The government’s decision to raise petrol price by Rs 3 a litre and diesel by Rs 2 per litre in line with rising international crude prices, will come as a huge burden for the common man and the consequences of the latest fuel hike is bound to lead to inflationary tendency on a range of public commodity and services. Fuel is an essential commodity driving the local economy and as it becomes dearer the cost of transportation will not only go up but this will lead to price rise on all essential commodities. The pressure of inflation looms large as this is the fifth increase in prices of petroleum products by the Congress-led UPA Government in the last 14 months.

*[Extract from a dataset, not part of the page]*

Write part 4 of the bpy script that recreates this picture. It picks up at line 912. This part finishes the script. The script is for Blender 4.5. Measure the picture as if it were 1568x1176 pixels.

Prior to the hike, the Petroleum Ministry had proposed a hike, besides petrol and diesel, of LPG price by Rs 20 per cylinder, while also cutting excise duty on petrol and diesel by Re one per each litre in order to cushion the impact of crude oil prices that crossed 70 dollars a barrel. It is now obvious that that the Finance Ministry has had its way, to some extent, as the government decided not to go in for cut in excise duties on petrol and diesel, as indirect tax revenues were lower than the target.

The government as in the past has spared consumers of domestic cooking gas (LPG) and kerosene from any price hike. Whatever the economic rationale could be, on leaving out the two fuels from the hike, continuing to maintain cross-subsidization on LPG and kerosene would mean that the middle class will have to bear the brunt of the cost. For instance, even if a marginal hike is effected on price of kerosene, there is enough cushion on the safety net of the poorest of the poor.

While it is true that without the latest price hike, public sector oil retailing firms would have become bankrupt, the earlier proposal of the Petroleum Ministry for cutting down excise duty on petrol and diesel by Re one per each litre in order to cushion the impact of crude oil prices would have been a better option even if it entails reducing the government’s share of profit and revenue earnings.

Prior to the dismantling of the Administered Price Mechanism (APM), the domestic prices of petroleum were partially insulated and protected from volatile international crude oil prices. The oil companies were told how much to sell and at what price. However, ever since the economic reforms and with the removal of the APM, there has been a gradual shift towards a pricing based on pure market dynamics. At the end of the day, with globalization and increased dependence on market forces, it is quite likely that international oil price will continue to spiral upwards. To a large extent political development in West Asia and Iraq in particular will determine the dynamics of oil prices. The conflict situation in Iraq will leave no country untouched. The economic impact of it will not spare India either.